Short exercise => Find each line with the word "from" and state how many there are, nothing more.

Given material =>
§

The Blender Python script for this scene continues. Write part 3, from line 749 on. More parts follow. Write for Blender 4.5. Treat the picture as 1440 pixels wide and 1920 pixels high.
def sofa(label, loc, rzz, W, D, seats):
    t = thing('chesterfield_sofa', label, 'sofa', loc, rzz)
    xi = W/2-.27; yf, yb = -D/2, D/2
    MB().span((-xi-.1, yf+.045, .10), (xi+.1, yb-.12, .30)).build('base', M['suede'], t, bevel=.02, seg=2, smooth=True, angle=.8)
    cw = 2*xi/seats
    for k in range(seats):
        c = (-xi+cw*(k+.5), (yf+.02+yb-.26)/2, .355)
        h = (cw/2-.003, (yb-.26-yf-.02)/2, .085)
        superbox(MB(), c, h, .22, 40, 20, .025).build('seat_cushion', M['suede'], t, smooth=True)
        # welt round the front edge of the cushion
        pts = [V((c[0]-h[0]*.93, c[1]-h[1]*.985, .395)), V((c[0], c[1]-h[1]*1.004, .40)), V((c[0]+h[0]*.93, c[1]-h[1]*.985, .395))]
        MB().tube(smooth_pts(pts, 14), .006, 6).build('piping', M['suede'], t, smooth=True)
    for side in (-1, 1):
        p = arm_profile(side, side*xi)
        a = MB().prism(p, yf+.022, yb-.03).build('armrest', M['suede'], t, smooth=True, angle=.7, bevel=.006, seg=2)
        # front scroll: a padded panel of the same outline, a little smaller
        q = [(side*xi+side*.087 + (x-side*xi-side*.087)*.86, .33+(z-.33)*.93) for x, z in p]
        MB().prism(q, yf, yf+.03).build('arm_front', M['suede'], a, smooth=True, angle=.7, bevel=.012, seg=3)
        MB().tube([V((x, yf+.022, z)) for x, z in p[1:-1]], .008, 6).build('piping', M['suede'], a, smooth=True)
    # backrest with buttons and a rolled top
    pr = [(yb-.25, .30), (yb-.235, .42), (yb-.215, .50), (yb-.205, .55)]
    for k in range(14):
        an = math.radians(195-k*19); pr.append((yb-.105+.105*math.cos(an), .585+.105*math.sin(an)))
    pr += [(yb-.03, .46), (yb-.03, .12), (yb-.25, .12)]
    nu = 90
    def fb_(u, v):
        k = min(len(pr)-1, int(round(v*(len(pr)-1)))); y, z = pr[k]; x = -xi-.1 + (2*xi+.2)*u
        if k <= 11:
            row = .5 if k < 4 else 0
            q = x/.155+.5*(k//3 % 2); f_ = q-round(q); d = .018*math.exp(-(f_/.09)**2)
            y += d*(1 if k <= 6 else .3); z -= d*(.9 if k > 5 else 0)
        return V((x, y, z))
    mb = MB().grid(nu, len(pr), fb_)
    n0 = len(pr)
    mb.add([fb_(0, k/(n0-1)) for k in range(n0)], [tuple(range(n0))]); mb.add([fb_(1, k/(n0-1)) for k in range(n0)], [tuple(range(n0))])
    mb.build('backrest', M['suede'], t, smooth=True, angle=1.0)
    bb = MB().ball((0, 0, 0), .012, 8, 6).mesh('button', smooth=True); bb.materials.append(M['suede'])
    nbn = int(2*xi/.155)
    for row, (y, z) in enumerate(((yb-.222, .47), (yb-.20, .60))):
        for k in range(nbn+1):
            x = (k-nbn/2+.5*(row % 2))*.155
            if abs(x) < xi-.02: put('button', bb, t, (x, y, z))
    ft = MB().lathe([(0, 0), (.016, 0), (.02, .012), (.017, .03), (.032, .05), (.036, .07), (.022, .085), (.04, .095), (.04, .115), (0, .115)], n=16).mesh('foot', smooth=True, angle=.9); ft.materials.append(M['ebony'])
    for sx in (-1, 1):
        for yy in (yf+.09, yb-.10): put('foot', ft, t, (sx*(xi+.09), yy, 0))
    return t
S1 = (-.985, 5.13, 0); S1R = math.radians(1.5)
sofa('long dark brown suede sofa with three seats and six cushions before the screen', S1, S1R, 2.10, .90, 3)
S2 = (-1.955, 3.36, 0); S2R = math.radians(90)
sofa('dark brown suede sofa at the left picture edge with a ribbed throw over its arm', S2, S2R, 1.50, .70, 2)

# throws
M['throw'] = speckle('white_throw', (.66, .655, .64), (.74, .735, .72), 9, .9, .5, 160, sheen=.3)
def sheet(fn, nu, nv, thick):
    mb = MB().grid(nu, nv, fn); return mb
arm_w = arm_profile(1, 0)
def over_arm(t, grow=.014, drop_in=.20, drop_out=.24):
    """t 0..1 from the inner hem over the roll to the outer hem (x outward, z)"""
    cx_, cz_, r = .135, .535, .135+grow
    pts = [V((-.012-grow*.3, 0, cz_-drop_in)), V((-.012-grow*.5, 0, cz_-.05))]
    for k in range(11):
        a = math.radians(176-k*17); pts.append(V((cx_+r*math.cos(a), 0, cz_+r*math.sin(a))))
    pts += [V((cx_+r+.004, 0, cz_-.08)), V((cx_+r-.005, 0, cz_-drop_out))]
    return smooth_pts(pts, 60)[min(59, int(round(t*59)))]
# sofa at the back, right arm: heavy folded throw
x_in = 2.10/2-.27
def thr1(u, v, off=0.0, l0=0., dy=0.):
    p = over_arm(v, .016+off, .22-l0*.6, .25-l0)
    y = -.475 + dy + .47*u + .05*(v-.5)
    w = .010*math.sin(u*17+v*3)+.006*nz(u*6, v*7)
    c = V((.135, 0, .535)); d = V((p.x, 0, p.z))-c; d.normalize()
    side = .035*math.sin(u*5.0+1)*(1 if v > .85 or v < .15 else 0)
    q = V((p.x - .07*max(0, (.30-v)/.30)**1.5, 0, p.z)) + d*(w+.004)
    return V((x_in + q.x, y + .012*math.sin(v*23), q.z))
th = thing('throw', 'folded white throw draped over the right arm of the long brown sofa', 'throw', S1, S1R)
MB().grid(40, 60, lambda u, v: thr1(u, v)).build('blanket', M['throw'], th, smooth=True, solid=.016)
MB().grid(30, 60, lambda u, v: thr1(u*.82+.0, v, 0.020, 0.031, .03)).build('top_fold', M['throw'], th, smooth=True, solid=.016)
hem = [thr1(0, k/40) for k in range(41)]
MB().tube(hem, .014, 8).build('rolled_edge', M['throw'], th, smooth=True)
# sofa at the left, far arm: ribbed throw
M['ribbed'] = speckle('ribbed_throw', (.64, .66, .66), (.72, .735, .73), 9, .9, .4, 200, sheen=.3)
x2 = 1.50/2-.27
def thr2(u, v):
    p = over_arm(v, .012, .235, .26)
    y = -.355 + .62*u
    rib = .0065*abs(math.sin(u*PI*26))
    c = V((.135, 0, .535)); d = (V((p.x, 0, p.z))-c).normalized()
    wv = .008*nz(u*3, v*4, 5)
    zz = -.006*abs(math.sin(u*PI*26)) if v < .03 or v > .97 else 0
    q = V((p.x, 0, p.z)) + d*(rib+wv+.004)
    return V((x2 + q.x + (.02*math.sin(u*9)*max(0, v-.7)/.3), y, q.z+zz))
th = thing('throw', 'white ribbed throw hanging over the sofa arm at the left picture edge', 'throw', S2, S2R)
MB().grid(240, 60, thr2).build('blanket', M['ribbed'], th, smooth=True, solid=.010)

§

Expected output => 2